Penyebab kedua yakni reckless investment activities atau tata kelola yang lemah di mana tidak adanya portfolio guideline yang mengatur investasi maksimum pada high-risk asset, sehingga dengan kondisi pasar saat ini, mayoritas aset investasi tidak dapat diperjualbelikan.

Penyebab ketiga adalah tekanan likuiditas dari Produk Savings Plan di mana terjadi penurunan kepercayaan nasabah sehingga pencairan polis naik dan penjualan menurun. Alhasil klaim secara signifikan meningkat ke 51 persen dan terus meningkat hingga 85 persen.

"Tidak ada backup asset yang cukup untuk memenuhi kewajiban dengan rasio kecukupan investasi hanya 28 persen di 2017 dan menyebabkan gagal bayar," kata Tiko.

Kondisi tersebut yang menyebabkan terjadinya tekanan likuiditas dan solvabilitas. Hal itu tercermin dalam kondisi keuangan Jiwasraya pada 2020, di mana terjadi negatif ekuitas mencapai Rp38,6 triliun, sementara liabilitas polis naik hingga Rp54,4 triliun yang dikontribusikan dari Produk Saving Plan Rp17 triliun dan nonsaving plan Rp37,4 triliun.

Harapan OJK

Sementara, Otoritas Jasa Keuangan (OJK) berharap kehadiran Indonesia Financial Group (IFG) sebagai BUMN holding perasuransian dan penjaminan, membantu otoritas mengawasi lebih optimal industri keuangan nonbank di BUMN.

Kepala Eksekutif Pengawas Industri Keuangan Non-Bank OJK Riswinandi mengatakan untuk menciptakan sebuah kerangka pengawasan komprehensif, dibutuhkan kerja sama dan koordinasi yang bagus, baik internal maupun eksternal.

"Kita ketahui IFG ini merupakan holding dari perusahaan-perusahaan BUMN yang bergerak di sektor asuransi, ada asuransi sosial, asuransi jiwa, serta perusahaan penjaminan, termasuk juga perusahaan anak yang bergerak di bidang reasuransi. Diperlukan supevisi yang optimal terkait tata kelola, investasi, dan punya distribusi yang harus dapat menjaga komitmen dengan pelanggan atau pemegang polis," ujarnya dalam seminar daring di Jakarta, Rabu.

Riswinandi mengingatkan IFG dalam mengatur rencana bisnis yang baik betul-betul memerhatikan kapasitas masing-masing industri yang ada di bawah holding dengan kondisi pasarnya, supaya tercipta industri yang baik, bukan hanya agresif dalam pertumbuhan, tapi juga menjaga kualitas dari pengelolaannya.

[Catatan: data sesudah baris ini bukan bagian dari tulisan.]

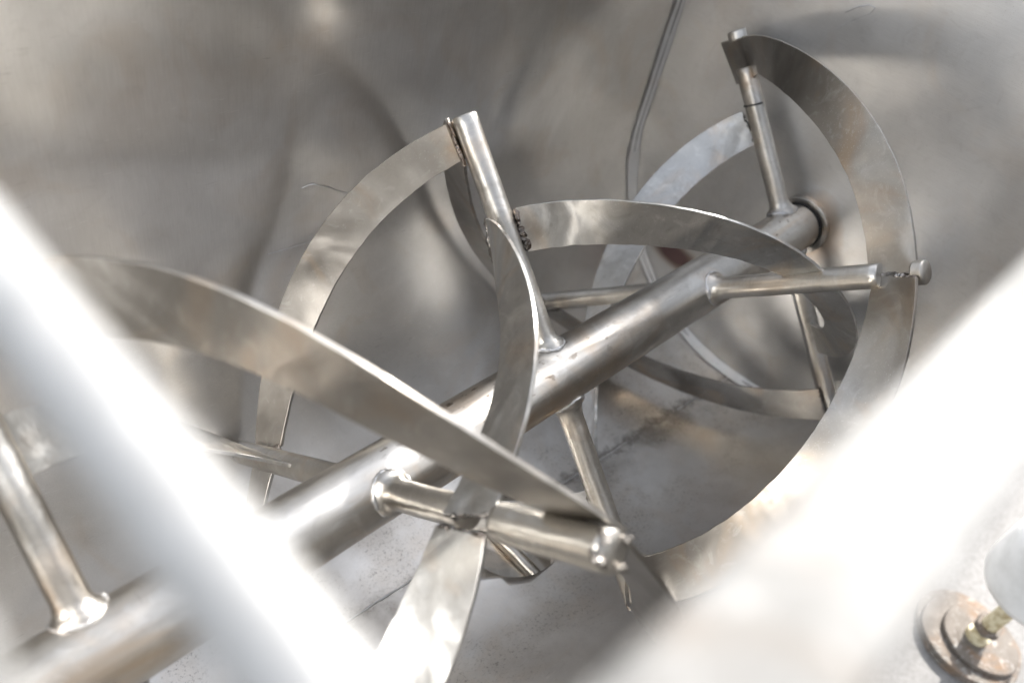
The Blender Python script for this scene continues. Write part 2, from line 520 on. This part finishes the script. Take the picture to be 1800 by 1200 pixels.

"Keberadaan IFG nantinya akan dapat memberikan kontribusi positif untuk mewujudkan standar yang tinggi dalam hal penerapan prinsip tata kelola yang baik, khususnya oleh BUMN di sektor asuransi dan penjaminan," kata Riswinandi.

Riswinandi meyakini bahwa penerapan tata kelola yang baik merupakan persyaratan yang penting yang harus dipenuhi terlebih dahulu untuk meningkatkan daya saing perusahaan dalam hal penyediaan layanan atau produk yang berkualitas dan terpercaya.

IFG baru saja meresmikan lembaga think thank bernama IFG Progress. Kehadiran lembaga tersebut diharapkan dapat memberikan sumbangan pemikiran untuk penataan industri jasa keuangan, serta dapat memberikan inovasi lain dalam memajukan perekonomian, khususnya di sektor jasa keuangan.

Pembentukan IFG Progress disebut tak lepas dari kondisi yang terjadi di industri keuangan khususnya industri asuransi pascaterjadinya kasus PT Asuransi Jiwasraya (Persero). IFG Progress diharapkan dapat memberikan gagasan untuk pembenahan industri asuransi.

"Kami berharap program-program yang akan dilakukan IFG nanti khususnya dalam riset, inovasi, dan lainnya, di sektor jasa keuangan dapat menghasilkan rekomendasi kebijakan yang bermanfaat dan tentu nanti bisa didiskusikan dengan kami untuk kita bisa bersama-sama mendorong pertumbuhan sektor jasa keuangan, khususnya nonbank, di Indonesia," ujar Riswinandi.